Do you Know the Score on your Credit Report

By: Jon Arnold

Even some celebrities get their credit card declined sometimes, which is embarrassing for them since they are always in the public spotlight, but that does not mean that this is any less embarrassing when it happens to us when we go to pay for something. Research has shown that in the last six month, more than 4 million credit card bills have missed their payment dates.

It should be obvious that if you have been granted credit privileges with a credit card issuer, you need to make the payments every month on time, and not doing so will lead to more serious problems and embarrassment for you. But one question that people may have is why do they get turned down for credit in the first place?

You know the score at the ball game but are you equally familiar with your credit score? If not, don't be alarmed since most people do not. But you need to know that being very aware of your credit score is much more important than knowing the score at last night's ball game.

If you have been turned down for a credit card, a loan, or a mortgage, the reason is almost certainly due to your credit score. This is a number that is calculated by the credit reporting agencies that is a reflection of how well and how timely you pay your bills every month. It is a historical number, so it reflects trends. If you missed a couple of payments a few years ago but have been on time since, that will not do nearly as much damage as if you have starting missing payments over the past few recent months.

This credit score is used by the lender to determine if you are too high of a risk to issue credit to. One of the interesting things to note here is that of the three major credit reporting agencies, which are Experian, Equifax, and TransUnion, each of them has calculated a different credit score for you. That is because some lenders report to one of them and some report to another, so none of the three probably have a complete and true picture of your credit history.

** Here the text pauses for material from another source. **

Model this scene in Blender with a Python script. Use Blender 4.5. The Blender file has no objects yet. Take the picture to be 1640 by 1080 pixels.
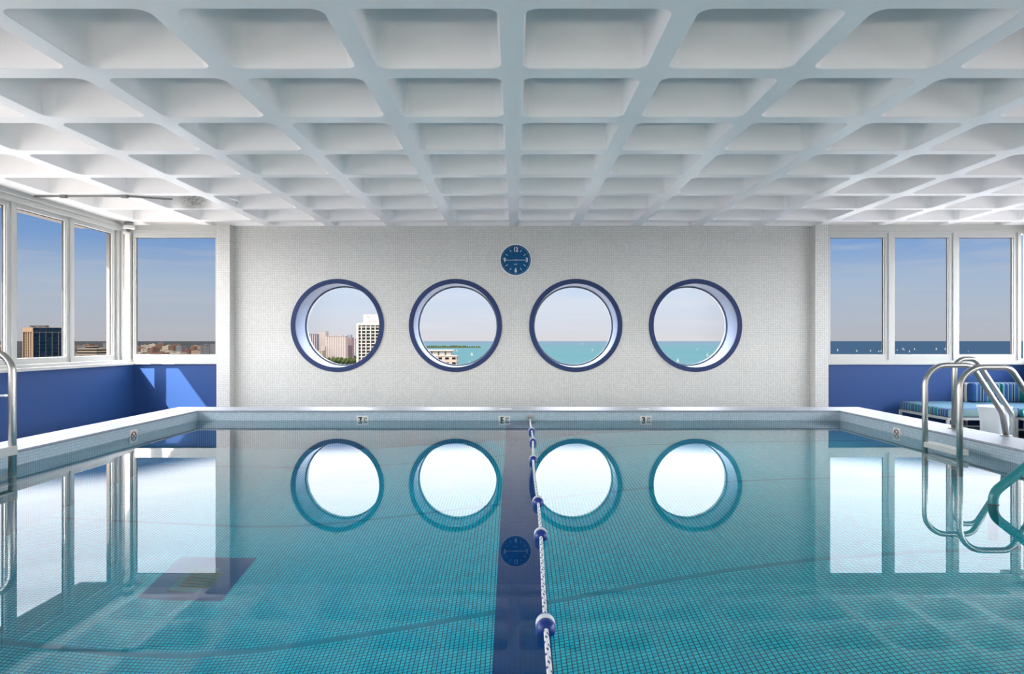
import bpy, bmesh, math, random
from mathutils import Vector, Matrix
PI = math.pi
random.seed(7)
SC = bpy.context.scene
COL = SC.collection

# ------------------------------------------------------------------ camera
F_PX, VPX, VPY = 1090.0, 825.0, 546.0          # focal length and vanishing point in a 1640 x 1080 frame
EYE = 0.986                                    # eye height above the water (water surface is z = 0)
cd = bpy.data.cameras.new('camera'); cam = bpy.data.objects.new('camera', cd); COL.objects.link(cam)
cd.sensor_width = 36.0; cd.lens = 36.0 * F_PX / 1640
cd.shift_x = (820 - VPX) / 1640; cd.shift_y = (VPY - 540) / 1640
cd.clip_start = 0.05; cd.clip_end = 200000
cam.location = (0, 0, EYE); cam.rotation_euler = (PI / 2, 0, 0)
SC.camera = cam

# ------------------------------------------------------------------ view
SC.view_settings.view_transform = 'Standard'; SC.view_settings.look = 'None'
SC.view_settings.gamma = 1.0; SC.view_settings.use_curve_mapping = False
SC.view_settings.exposure = 2.03
try:
    SC.cycles.use_denoising = True
    SC.cycles.max_bounces = 14; SC.cycles.diffuse_bounces = 6; SC.cycles.glossy_bounces = 6
    SC.cycles.transmission_bounces = 8; SC.cycles.transparent_max_bounces = 16
    SC.cycles.sample_clamp_indirect = 3.0
except Exception:
    pass

# ------------------------------------------------------------------ node helpers
class NT:
    def __init__(s, tree): s.t = tree; tree.nodes.clear()
    def n(s, kind, **kw):
        nd = s.t.nodes.new(kind)
        for k, v in kw.items(): setattr(nd, k, v)
        return nd
    def l(s, a, b): s.t.links.new(a, b)
    def math(s, op, a, b=None, c=None, clamp=False):
        nd = s.n('ShaderNodeMath', operation=op, use_clamp=clamp)
        for i, v in enumerate((a, b, c)):
            if v is None: continue
            if isinstance(v, (int, float)): nd.inputs[i].default_value = v
            else: s.l(v, nd.inputs[i])
        return nd.outputs[0]
    def rng(s, v, a, b, c=0.0, d=1.0, smooth=False):
        nd = s.n('ShaderNodeMapRange', clamp=True)
        if smooth: nd.interpolation_type = 'SMOOTHSTEP'
        s.l(v, nd.inputs[0])
        for i, x in enumerate((a, b, c, d)): nd.inputs[i + 1].default_value = x
        return nd.outputs[0]
    def mix(s, fac, a, b):
        nd = s.n('ShaderNodeMix', data_type='RGBA')
        for sock, v in ((nd.inputs[0], fac), (nd.inputs[6], a), (nd.inputs[7], b)):
            if isinstance(v, (int, float)): sock.default_value = v
            elif isinstance(v, tuple): sock.default_value = (*v[:3], 1)
            else: s.l(v, sock)
        return nd.outputs[2]
    def noise(s, vec, scale, detail=3, rough=.5):
        nd = s.n('ShaderNodeTexNoise'); nd.inputs['Scale'].default_value = scale
        nd.inputs['Detail'].default_value = detail; nd.inputs['Roughness'].default_value = rough
        if vec is not None: s.l(vec, nd.inputs['Vector'])
        return nd.outputs[0]

# ------------------------------------------------------------------ world: hazy blue band at the horizon under bright high cloud
w = bpy.data.worlds.new('sky'); SC.world = w; w.use_nodes = True
k = NT(w.node_tree)
tc = k.n('ShaderNodeTexCoord'); sep = k.n('ShaderNodeSeparateXYZ'); k.l(tc.outputs['Generated'], sep.inputs[0])
shift = k.rng(sep.outputs[0], -.34, -.52, 0, .017, True)
mp = k.n('ShaderNodeMapping'); mp.inputs['Scale'].default_value = (2.2, 2.2, 22); k.l(tc.outputs['Generated'], mp.inputs[0])
cl = k.noise(mp.outputs[0], 2.0, 5, .6)
cloud = k.rng(cl, .47, .70, 0, 1, True)
cr = k.n('ShaderNodeValToRGB'); k.l(k.rng(sep.outputs[2], -.02, .18), cr.inputs[0])
e = cr.color_ramp.elements
e[0].position = 0; e[0].color = (.66, .65, .68, 1)
e[1].position = 1; e[1].color = (.18, .38, .86, 1)
for p, c in ((.11, (.68, .67, .71)), (.28, (.64, .70, .80)), (.50, (.56, .69, .87)), (.75, (.29, .50, .88))):
    q = e.new(p); q.color = (*c, 1)
low = k.mix(k.math('MULTIPLY', cloud, .45), cr.outputs[0], (.74, .76, .82))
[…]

Your credit score will be calculated low if it shows that you have a record of late payments, but if all your payments are up to date and you have a consistent record of paying on time, your score should be higher. More serious problems, such as a court judgment or a bankruptcy will also tend to lower your credit score, as well as being a huge red flag to the potential lender.

Other factors involved in computing your credit score are how long you have lived at your current address, how long you have been at the same job or with, as well as how close to your credit limit you typically keep your credit cards at. People who own their homes instead of renting typically get a higher score too.

If you have had credit for many years as opposed to only having a year or two of credit history, that counts in your favor. But if you have too many accounts open, compared to your income level, that counts against you, where the theory is that you could go out and charge those accounts to the max, which would be a higher risk for them in opening yet another account.

The biggest problem with your credit score, and most consumers are not aware of this, is that there is a strong possibility that your credit report contains errors. Perhaps information was reported to the credit bureau incorrectly. For this reason, you should get a copy of your credit report from each agency at least annually, and if you discover errors, you need to dispute the item so it will be removed from your credit report, and will likely cause your credit score to be calculated higher.